The investment thesis rests on three pillars: sustainable fee income growth exceeding traditional revenue sources, operational leverage manifesting in superior profit expansion, and valuation frameworks adequately reflecting recurring revenue characteristics. Companies successfully executing across these dimensions merit portfolio consideration; those faltering in any dimension warrant caution regardless of superficial fee revenue growth.
As these companies report upcoming quarterly results, the critical question facing investors is whether current growth trajectories validate existing valuations or whether mean reversion toward historical financial sector multiples is inevitable. The answer will determine relative performance over the subsequent investment horizon and establish the sustainability of Singapore’s financial sector transformation thesis.
Appendix: Key Financial Metrics Glossary
Net Interest Margin (NIM): The difference between interest income generated and interest paid out, expressed as a percentage of interest-earning assets. Declining NIMs signal compression in traditional banking profitability.
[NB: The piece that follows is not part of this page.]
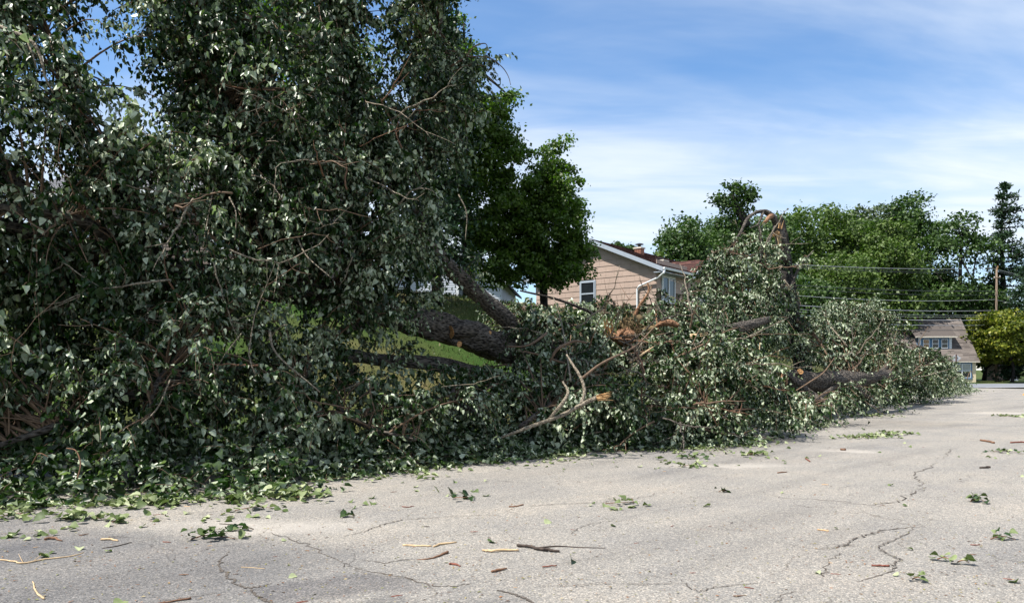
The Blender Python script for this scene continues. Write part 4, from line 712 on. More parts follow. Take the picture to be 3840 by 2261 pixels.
std_tree('maple_tree', 'bright green spreading maple overlapping the left end of the tan house', 'tree', P(2040, HY, 27.5)[:2], 7.2, 4.2, 0.0, 0.115, 330, 110, 'maple', seed=22, puff=0.066, group='maples on the bank',
         lobes=[lobe(2075, 610, 27, 75, 95, 0.9), lobe(2100, 740, 27, 105, 130, 1.2), lobe(2075, 880, 27, 165, 150, 1.5), lobe(2160, 930, 26.6, 85, 90, 1.0), lobe(1960, 880, 27, 130, 170, 1.3), lobe(2050, 1000, 26.8, 150, 75, 1.0), lobe(2020, 720, 27, 80, 120, 1.0), lobe(2130, 1020, 26.6, 110, 70, 1.0), lobe(1980, 1040, 26.6, 150, 65, 1.0), lobe(1860, 1010, 26.4, 110, 80, 0.9)])
# conifers
def conifer(name, label, px, top, d, wpx, lo, seed, whorls=26, dens=1.0, group=None, asym=0.0, leaf=None):
    r = np.random.default_rng(2000+seed); x, y = P(px, HY, d)[:2]; z0 = h1(x, y); H = CAMZ-(top-HY)/FPX*d-z0; R = wpx/FPX*d/2; th = thing(name, label, 'conifer', (x, y, z0), group); lf = leaf or 0.0045*d
    tq = np.array([(x+0.012*H*math.sin(t*5+seed), y, z0+H*t) for t in np.linspace(0, 1, 14)]); MB().tube(tq, [H*0.016, H*0.012, H*0.002], 9, 0.1).build('trunk', M['bark_dark'], th, True)
    BR = []; Pt = []; Dd = []
    for i in range(whorls):
        t = lo+(1-lo)*(i+r.random())/whorls; rr = R*(1-(t-lo)/(1-lo))**0.65*(0.65+0.5*r.random())+0.15
        for k in range(int(5*dens)+1):
            an = r.random()*6.28; l = rr*(0.55+0.6*r.random())*(1+asym*math.cos(an)); a = np.array((x, y, z0+H*t)); e = a+np.array((math.cos(an)*l, math.sin(an)*l, l*(0.30-0.55*(1-t)))); q = bez(a, (a+e)/2+np.array((0, 0, -0.06*l)), e, 6); BR.append(q)
            m_ = int(26*max(l, 1)/R*2.2); s = 0.25+0.75*r.random(m_)**0.7; pp = a+(e-a)*s[:, None]+r.normal(0, 1, (m_, 3))*np.array((0.11*l+0.1, 0.11*l+0.1, 0.06*l+0.08)); Pt.append(pp); Dd.append(unit((e-a)*0.25/l+r.normal(0, 0.5, (m_, 3))+np.array((0, 0, 0.25))))
    V, Fq = tubes_np(np.array(BR), np.linspace(0.004*H, 0.001*H, 6)[None].repeat(len(BR), 0), 4); obj_np('boughs', V, Fq, M['bark_dark'], th, smooth=True, kind='stuff')
    Pt = np.concatenate(Pt); Dd = np.concatenate(Dd); V, Fq = leaves4(Pt, Dd, unit(r.normal(0, 0.6, Pt.shape)+np.array((0, 0, 0.5))), lf*(0.7+0.8*r.random(len(Pt))), 0.42)
    obj_np('needles', V, Fq, M['needle'], th, np.clip(0.5+0.25*r.normal(0, 1, len(Pt)), 0, 1), kind='stuff')
conifer('pine_tree', 'tall pine with a bare lower trunk standing above the right treeline', 3765, 690, 100, 210, 0.42, 1, 24, 1.3, asym=0.35)
conifer('spruce_tree', 'dark spruce at the right edge behind the wires', 3850, 1000, 90, 190, 0.05, 2, 24, 1.6)
conifer('spruce_tree', 'dark evergreen spire behind the top right of the silvery crown', 1640, -190, 24, 330, 0.10, 3, 30, 2.4, leaf=0.16)

# ------------------------------------------------------------------ houses
class Frame:
    def __init__(s, o, th): s.o = np.array(o, float); s.u = np.array((math.cos(th), -math.sin(th), 0)); s.v = np.array((math.sin(th), math.cos(th), 0)); s.z = np.array((0, 0, 1.0)); s.ax = np.array((s.u, s.v, s.z))
    def p(s, u, v, z): return s.o+s.u*u+s.v*v+s.z*z
    def box(s, mb, u0, u1, v0, v1, z0, z1, tone=0.5): return mb.box(s.p((u0+u1)/2, (v0+v1)/2, (z0+z1)/2), (abs(u1-u0)/2, abs(v1-v0)/2, abs(z1-z0)/2), s.ax, tone)
def clip_poly(poly, a, b_, c):                         # keep a*x+b*y<=c
    o = []
    for i in range(len(poly)):
        p, q = poly[i], poly[(i+1) % len(poly)]; dp = a*p[0]+b_*p[1]-c; dq = a*q[0]+b_*q[1]-c
        if dp <= 0: o.append(p)
        if dp*dq < 0: t = dp/(dp-dq); o.append((p[0]+(q[0]-p[0])*t, p[1]+(q[1]-p[1])*t))
    return o
def roof_field(name, o, du, dv, L, W, tab, course, m, parent, clip=None, seed=0, jit=0.4):
    """lapped shingles: o = lower corner, du along the eave, dv up the slope"""
    r = np.random.default_rng(seed); du = unit(np.array(du, float)); dv = unit(np.array(dv, float)); n = np.cross(du, dv); n = n if n[2] > 0 else -n; mb = MB(); rows = int(W/course)+1
    for i in range(rows):
        y0 = i*course; y1 = min(y0+course+0.02, W); x = -tab*r.random(); 
        while x < L:
            wv = tab*(1+jit*(r.random()-0.5)); a, b_ = max(x, 0), min(x+wv, L); x += wv
            if b_-a < 0.02: continue
            poly = [(a, y0), (b_, y0), (b_, y1), (a, y1)]
            for c in (clip or []):
                poly = clip_poly(poly, *c)
                if len(poly) < 3: break
            if len(poly) < 3: continue
            tn = float(np.clip(0.5+0.25*r.normal(), 0, 1)); up = 0.012+0.006*r.random()
            top = [o+du*p[0]+dv*p[1]+n*(0.006+up*(1-(p[1]-y0)/(course+0.02))) for p in poly]; mb.add(top, [tuple(range(len(top)))], tn)
            mb.add([o+du*a+dv*y0, o+du*b_+dv*y0, o+du*b_+dv*y0+n*(0.006+up), o+du*a+dv*y0+n*(0.006+up)], [(0, 1, 2, 3)], tn*0.5)
    return mb.build(name, m, parent, tones=True, kind='stuff')
def window(fr, parent, face, a, z, w_, h_, off, frame_m, glass_ms, sash=True, mull=1, trim=None, tw=0.1, name='window'):
    """face 'front': plane v=off facing -v, a along u; face 'side': plane u=off facing +u, a along v"""
    def bx(mb, a0, a1, z0, z1, d0, d1):
        return fr.box(mb, a0, a1, off-d1, off-d0, z0, z1) if face == 'front' else fr.box(mb, off+d0, off+d1, a0, a1, z0, z1)
    W = MB(); fw = 0.06; each = w_/mull
    for i in range(mull):
        x0 = a+i*each; x1 = x0+each
        bx(W, x0, x0+fw, z, z+h_, 0.03, 0.075); bx(W, x1-fw, x1, z, z+h_, 0.03, 0.075); bx(W, x0+fw, x1-fw, z, z+fw, 0.03, 0.072); bx(W, x0+fw, x1-fw, z+h_-fw, z+h_, 0.03, 0.072)
        if sash: bx(W, x0+fw, x1-fw, z+h_*0.47, z+h_*0.53, 0.03, 0.068)
    wo = W.build(name, M[frame_m], parent)
    for i in range(mull):
        gm = glass_ms[i % len(glass_ms)]; gms = gm if isinstance(gm, tuple) else (gm, gm)
        for (z0, z1), g_ in zip(((z+h_*0.53, z+h_-fw), (z+fw, z+h_*0.47)) if sash else ((z+fw, z+h_-fw),), gms):
            pm = MB(); bx(pm, a+i*each+fw, a+(i+1)*each-fw, z0, z1, 0.02, 0.04); pm.build('pane', M[g_], wo)
    if trim:
        T = MB(); bx(T, a-tw, a, z-tw, z+h_+tw, 0.0, 0.055); bx(T, a+w_, a+w_+tw, z-tw, z+h_+tw, 0.0, 0.055); bx(T, a, a+w_, z+h_, z+h_+tw, 0.0, 0.053); bx(T, a, a+w_, z-tw, z, 0.0, 0.09); T.build('window_trim', M[trim], wo)
    return wo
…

Non-Interest Income: Revenue derived from fees, commissions, and other sources excluding interest on loans. Increasing proportions indicate successful revenue diversification.
Fee-Related Revenue: Income from management fees, advisory services, and transaction charges. Exhibits lower cyclicality than interest income or property sales.
Recurring Revenue: Predictable, regular income streams from ongoing client relationships rather than one-time transactions. Higher percentages indicate more stable earnings profiles.
Assets Under Management/Administration (AUM/AUA): Total market value of assets that a financial institution manages or administers on behalf of clients. Fee revenue typically correlates with AUM/AUA levels.
Operating Leverage: The degree to which profit growth exceeds revenue growth, indicating scalability and margin expansion. Platform businesses typically exhibit high operating leverage.
Capital-Light Model: Business approach emphasizing fee generation from asset management rather than balance sheet ownership, requiring less equity capital per dollar of revenue.
Disclaimer
This case study is provided for educational and informational purposes only. It does not constitute investment advice, financial advice, trading advice, or any other type of professional advice. The information presented is based on publicly available data as of February 2026 and represents analysis and interpretation that may not reflect actual future outcomes.
Past performance is not indicative of future results. All investments involve risk, including possible loss of principal. Investors should conduct their own research and consult with qualified financial advisors before making investment decisions. The author holds disclosed positions in certain securities mentioned and cannot guarantee the accuracy or completeness of information presented.